Berkeley-Haas Gives Crash Course to “America’s Greatest Makers”

The next reality TV celebrity may not be a desperate housewife or a wannabe chef, but an aspiring entrepreneur with an idea that could be the next big thing in Internet-enabled gadgetry—thanks to a little help from Haas instructors.

The new series “America’s Greatest Makers," from the creator of “Survivor,” “The Voice,” and “Shark Tank” in conjunction with Intel, debuts on Tuesday, April 5 on the TBS cable channel and online. It pits 24 teams of inventors against each other in a $1 million competition to develop a wearable or smart device using the Intel Curie—a button-sized computer designed for wearable tech.

The contestants got a crash course in business fundamentals from Andre Marquis, Executive Director of the Lester Center for Entrepreneurship, along with Lester Center Senior Fellow Mark Searle. “We taught the makers the same principles we teach at Haas—how to run a lean startup and solve real problems for real customers,” Marquis says.

Watch the America's Greatest Makers promo video featuring Marquis and Searle.

Marquis and Searle, along with Elizabeth Saunders, a program manager at the UC Berkeley Center for Executive Education, spent time with the teams in San Francisco and Los Angeles, where the show was filmed from November through late February.
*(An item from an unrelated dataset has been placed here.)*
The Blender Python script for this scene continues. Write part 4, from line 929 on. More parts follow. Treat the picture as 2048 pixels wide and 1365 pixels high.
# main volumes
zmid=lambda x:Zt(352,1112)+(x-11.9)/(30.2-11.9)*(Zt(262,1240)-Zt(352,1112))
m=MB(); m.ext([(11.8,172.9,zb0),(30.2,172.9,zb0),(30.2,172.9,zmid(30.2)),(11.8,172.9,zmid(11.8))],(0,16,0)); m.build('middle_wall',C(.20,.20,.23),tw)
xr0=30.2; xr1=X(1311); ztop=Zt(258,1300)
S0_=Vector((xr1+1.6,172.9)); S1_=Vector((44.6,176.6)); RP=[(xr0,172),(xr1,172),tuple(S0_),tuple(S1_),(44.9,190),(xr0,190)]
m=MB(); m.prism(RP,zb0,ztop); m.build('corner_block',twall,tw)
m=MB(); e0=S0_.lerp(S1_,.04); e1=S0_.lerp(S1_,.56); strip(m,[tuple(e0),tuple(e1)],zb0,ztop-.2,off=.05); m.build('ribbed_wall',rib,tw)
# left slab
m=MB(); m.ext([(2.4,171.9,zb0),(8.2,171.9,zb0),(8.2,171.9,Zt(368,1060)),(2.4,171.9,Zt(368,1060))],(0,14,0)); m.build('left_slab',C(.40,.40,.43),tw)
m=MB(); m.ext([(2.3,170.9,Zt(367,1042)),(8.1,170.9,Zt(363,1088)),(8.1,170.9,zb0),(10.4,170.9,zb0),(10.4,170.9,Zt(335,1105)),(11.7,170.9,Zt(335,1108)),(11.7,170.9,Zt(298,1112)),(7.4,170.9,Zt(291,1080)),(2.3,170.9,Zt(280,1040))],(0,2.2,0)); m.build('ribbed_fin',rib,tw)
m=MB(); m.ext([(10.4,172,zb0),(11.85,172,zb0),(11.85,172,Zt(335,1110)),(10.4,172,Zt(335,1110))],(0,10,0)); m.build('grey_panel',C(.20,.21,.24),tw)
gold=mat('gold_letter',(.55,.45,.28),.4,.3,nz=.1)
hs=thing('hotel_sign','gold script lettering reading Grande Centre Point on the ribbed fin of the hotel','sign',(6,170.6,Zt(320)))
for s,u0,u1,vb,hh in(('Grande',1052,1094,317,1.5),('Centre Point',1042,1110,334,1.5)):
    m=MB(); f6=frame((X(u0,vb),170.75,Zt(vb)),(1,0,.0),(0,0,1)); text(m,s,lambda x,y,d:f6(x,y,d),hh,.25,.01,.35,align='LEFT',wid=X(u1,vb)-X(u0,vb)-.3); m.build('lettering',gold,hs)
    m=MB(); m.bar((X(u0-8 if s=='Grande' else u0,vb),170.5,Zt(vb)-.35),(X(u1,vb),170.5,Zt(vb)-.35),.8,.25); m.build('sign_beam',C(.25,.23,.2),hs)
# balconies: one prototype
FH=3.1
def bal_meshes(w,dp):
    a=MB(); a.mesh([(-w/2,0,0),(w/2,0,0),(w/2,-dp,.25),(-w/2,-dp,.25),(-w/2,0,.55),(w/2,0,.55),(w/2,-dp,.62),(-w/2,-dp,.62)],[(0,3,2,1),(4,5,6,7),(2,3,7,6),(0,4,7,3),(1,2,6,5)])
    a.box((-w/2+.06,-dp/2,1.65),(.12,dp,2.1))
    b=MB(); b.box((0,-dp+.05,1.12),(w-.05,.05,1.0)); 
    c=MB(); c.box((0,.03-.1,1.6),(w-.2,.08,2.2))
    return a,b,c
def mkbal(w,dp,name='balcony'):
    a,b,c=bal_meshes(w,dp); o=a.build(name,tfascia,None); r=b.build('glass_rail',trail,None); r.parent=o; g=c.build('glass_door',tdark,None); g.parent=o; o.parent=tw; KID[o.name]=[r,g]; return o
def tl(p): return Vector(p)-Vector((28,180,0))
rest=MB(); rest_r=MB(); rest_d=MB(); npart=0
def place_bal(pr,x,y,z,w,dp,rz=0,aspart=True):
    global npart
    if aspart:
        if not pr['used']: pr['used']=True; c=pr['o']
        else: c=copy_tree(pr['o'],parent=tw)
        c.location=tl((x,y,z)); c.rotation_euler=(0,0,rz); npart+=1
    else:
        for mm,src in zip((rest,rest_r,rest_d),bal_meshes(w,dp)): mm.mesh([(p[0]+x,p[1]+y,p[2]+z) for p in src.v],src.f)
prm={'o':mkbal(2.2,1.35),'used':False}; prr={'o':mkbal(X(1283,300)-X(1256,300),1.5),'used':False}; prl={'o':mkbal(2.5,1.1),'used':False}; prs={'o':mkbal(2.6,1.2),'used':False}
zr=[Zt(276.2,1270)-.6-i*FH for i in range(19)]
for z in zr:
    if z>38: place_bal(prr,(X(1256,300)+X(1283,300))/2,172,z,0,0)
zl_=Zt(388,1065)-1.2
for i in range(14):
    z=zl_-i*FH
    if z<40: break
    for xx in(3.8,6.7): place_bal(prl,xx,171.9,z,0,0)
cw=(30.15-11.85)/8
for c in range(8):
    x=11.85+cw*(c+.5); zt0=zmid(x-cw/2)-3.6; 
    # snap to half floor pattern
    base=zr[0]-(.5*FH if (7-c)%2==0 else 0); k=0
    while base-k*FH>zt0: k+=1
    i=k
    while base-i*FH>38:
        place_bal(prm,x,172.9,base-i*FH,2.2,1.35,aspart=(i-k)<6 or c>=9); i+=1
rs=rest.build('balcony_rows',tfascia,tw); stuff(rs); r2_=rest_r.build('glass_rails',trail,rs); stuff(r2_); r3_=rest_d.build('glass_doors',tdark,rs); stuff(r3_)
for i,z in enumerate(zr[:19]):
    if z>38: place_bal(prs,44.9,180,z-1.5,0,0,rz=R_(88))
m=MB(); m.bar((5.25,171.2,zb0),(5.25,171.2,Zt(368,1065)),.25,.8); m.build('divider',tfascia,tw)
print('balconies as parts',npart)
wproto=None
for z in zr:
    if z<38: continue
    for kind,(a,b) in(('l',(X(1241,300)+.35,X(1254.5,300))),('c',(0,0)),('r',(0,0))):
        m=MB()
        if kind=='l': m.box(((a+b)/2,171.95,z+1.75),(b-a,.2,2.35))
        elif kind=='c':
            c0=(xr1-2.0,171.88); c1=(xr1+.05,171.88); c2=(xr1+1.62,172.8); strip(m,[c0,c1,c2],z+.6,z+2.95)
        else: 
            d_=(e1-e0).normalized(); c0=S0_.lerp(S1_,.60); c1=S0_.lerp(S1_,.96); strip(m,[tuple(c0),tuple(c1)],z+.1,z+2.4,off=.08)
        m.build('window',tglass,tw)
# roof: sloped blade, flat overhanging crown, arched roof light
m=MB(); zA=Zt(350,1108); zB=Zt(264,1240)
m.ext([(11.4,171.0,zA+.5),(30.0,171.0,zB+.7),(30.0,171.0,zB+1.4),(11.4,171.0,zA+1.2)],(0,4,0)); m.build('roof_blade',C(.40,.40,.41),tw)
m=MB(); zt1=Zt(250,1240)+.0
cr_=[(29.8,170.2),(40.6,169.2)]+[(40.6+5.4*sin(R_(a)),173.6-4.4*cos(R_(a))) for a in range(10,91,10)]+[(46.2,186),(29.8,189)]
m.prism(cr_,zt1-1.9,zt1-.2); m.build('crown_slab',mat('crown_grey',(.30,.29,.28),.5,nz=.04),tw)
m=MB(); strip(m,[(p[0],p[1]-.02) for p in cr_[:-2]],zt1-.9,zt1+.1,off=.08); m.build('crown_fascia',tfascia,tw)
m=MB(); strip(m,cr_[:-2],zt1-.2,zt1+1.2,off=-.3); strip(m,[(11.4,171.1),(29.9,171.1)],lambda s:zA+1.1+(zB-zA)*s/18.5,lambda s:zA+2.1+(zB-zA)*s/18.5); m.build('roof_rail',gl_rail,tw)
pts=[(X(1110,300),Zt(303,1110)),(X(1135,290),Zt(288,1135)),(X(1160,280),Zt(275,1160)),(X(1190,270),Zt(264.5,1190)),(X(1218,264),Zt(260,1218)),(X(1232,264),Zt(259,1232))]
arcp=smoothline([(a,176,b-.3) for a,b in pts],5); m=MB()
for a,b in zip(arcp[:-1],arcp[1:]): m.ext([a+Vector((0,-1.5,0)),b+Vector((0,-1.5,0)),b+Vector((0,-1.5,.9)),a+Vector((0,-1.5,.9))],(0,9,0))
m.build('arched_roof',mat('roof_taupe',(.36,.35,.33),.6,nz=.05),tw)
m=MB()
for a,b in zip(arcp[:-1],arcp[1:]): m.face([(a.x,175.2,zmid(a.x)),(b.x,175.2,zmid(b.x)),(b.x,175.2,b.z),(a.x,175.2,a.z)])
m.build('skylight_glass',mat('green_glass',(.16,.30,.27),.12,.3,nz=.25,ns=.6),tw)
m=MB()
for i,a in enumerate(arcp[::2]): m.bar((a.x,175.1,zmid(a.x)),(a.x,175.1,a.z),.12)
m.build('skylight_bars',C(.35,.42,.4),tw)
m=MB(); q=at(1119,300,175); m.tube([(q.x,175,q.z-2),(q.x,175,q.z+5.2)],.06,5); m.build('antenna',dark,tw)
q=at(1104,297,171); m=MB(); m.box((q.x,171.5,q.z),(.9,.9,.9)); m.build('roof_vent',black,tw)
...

Marquis says they taught contestants to build on the frameworks pioneered by Lecturer Steve Blank in his Lean LaunchPad course at Berkeley-Haas. Those principles are now used in programs with the National Science Foundation and National Institutes of Health (NIH) Innovation Corps, and have been embraced not only by by startup entrepreneurs but also corporate innovators.

Berkeley-Haas has a deep history of working with Intel to cultivate entrepreneurs, partnering on both the Intel Global Challenge, an annual competition that ran from 2005 to 2014, and the Intel Make It Wearable competition. Marquis says their work on the show also "helps Intel build the pipeline of innovation for the Curie Module."

“America’s Greatest Makers” contestants range in age from 15 to 59 years. A panel of celebrity judges, including NBA star Shaquille O’Neal and “The Big Bang Theory” actress and neuroscientist Mayim Bialik, will winnow down the teams each week and pick the $1 million winner.

Among the products that will be featured are a collar that stops dogs from running away, a wearable device that helps with stroke rehabilitation, and a device to create a new bike-sharing economy.

“It's going to be a mesmerizing show. I hope all our aspiring Berkeley-Haas innovators and entrepreneurs get a chance to watch it,” Marquis says.